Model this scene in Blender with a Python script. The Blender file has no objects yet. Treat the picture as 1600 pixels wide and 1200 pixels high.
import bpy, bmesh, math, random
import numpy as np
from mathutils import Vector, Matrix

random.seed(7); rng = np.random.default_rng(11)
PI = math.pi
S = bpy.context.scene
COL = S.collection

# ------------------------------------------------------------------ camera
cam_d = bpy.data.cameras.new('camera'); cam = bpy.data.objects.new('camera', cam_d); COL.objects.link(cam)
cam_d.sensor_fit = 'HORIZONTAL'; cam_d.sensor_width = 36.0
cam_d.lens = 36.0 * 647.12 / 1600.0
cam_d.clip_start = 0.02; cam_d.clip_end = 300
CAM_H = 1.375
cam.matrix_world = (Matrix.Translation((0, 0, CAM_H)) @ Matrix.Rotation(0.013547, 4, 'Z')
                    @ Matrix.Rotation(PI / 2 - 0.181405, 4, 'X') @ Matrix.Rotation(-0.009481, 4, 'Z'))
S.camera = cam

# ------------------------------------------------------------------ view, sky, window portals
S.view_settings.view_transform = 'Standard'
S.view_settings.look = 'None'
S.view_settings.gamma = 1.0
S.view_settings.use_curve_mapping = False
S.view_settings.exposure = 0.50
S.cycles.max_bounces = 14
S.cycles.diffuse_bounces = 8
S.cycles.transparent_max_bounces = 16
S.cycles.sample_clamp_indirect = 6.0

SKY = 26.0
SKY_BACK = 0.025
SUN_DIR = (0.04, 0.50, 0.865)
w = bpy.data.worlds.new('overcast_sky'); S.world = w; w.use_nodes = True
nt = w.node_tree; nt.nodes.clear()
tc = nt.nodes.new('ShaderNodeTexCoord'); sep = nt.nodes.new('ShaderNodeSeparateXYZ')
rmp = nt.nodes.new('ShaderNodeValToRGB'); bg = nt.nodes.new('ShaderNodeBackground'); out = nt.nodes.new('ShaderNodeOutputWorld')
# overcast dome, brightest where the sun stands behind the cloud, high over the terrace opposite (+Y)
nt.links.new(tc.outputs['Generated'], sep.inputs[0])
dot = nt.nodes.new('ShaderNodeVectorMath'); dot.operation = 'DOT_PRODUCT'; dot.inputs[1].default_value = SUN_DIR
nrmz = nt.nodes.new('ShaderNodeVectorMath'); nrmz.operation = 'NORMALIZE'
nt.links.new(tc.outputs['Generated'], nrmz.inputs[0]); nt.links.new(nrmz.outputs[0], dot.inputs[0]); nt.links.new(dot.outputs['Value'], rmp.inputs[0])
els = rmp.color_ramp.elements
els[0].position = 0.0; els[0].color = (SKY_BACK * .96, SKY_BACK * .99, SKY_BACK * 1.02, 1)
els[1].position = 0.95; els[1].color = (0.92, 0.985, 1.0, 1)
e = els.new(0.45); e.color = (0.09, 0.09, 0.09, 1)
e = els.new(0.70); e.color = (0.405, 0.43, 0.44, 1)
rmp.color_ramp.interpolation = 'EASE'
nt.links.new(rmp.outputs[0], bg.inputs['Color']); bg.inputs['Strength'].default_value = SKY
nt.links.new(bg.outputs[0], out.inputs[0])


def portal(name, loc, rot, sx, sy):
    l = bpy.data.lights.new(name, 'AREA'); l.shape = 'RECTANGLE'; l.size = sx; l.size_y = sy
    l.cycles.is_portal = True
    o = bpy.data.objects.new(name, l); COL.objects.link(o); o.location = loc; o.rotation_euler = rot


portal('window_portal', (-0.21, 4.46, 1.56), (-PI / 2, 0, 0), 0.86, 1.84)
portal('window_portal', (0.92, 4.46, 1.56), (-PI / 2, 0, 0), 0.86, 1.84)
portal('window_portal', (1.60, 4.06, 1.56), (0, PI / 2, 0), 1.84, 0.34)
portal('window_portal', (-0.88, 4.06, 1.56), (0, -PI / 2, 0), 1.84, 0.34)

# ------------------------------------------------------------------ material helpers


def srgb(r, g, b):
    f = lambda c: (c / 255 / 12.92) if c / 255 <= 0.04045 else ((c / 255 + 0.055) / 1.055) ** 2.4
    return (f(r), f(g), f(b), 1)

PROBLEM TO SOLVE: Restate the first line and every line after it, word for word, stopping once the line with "from mathutils import Vector, Matrix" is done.

COMPLETED EXERCISE:
Model this scene in Blender with a Python script. The Blender file has no objects yet. Treat the picture as 1600 pixels wide and 1200 pixels high.
import bpy, bmesh, math, random
import numpy as np
from mathutils import Vector, Matrix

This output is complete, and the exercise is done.